Parece que a Guerlain adotou o desvanecimento como estratégia de marketing nesta coleção: ela muda a cada estação. Os aromas desabrocham nas lojas, deliciando aqueles sortudos que conseguem apanhá-los ainda em botão, mas como tudo que é sazonal, eles desaparecem conforme a estação se vai. Anisia Bella, de Aurelien Guichard se foi para sempre, assim como o charmoso Grosellina, de Karine Dubreuil. Pivone Magnifica, também de Dubreuil, ainda existe em um ou outro estoque de loja, mas esses sem dúvida vão logo desaparecer. Morte celular programada. Não é uma má estratégia. Dilacere alguns corações, e eles guardarão sempre suas melhores lembranças.
Mas há uma certa tristeza em trazer o encanto ao mundo apenas para então erradicá-lo. Pelo menos em 2010 você vai poder ter o maravilhoso elixir do adstringente grapefruit Pamplelune, da perfumista Mathilde Laurent – e, também de Laurent e Jean-Paul Guerlain, o Herba Fresca. Este tem cheiro de um jardim de menta talhado por uma foice, que acabou cortando verde o bastante para garantir que o verão fosse engarrafado. Ou pelo menos enquanto o Herba Fresca estiver sendo produzido.

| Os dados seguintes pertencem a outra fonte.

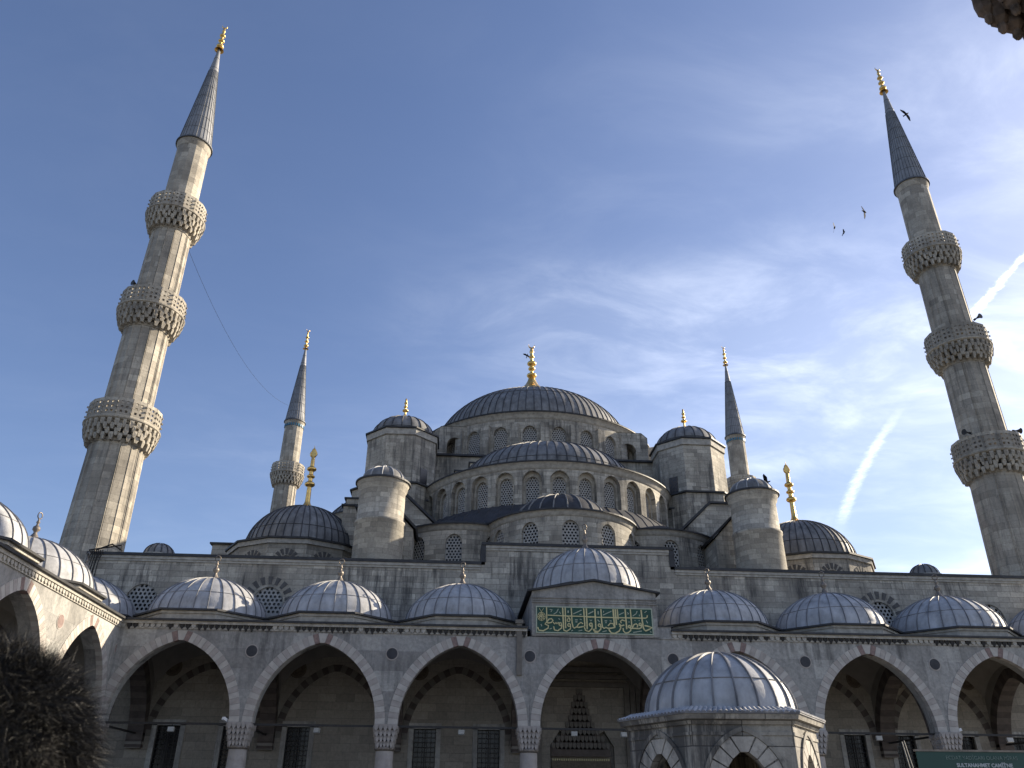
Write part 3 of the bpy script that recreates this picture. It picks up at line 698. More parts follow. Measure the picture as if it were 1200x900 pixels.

Em março de 2010, a Guerlain vai apresentar Flora Nymphea - cujo cheiro eu ainda não senti -, criado pelo novo perfumista na casa, Thierry Wasser. Esta mais recente fragrância chega com base em um trabalho de Salamagne que eu acho notável, um pastel olfativo chamado Laurier-Reglissé. Salamagne trabalhou folhas frescas de louro e alcaçuz até chegar a um acorde que, 10 segundos depois, não se lê nem louro nem alcaçuz em si, mas transmite a ideia dos morros sobre Los Angeles, onde o ar que recende as folhas secas do eucalipto refresca conforme o sol se põe. Laurier-Reglissé passa a sensação de uma brisa nos cânions, que graciosamente enrolam as cortinas de linho brancas nos criados-mudos. Você sabe, mesmo enquanto aprecia o aroma, que quando a janela fechar, ele vai desaparecer.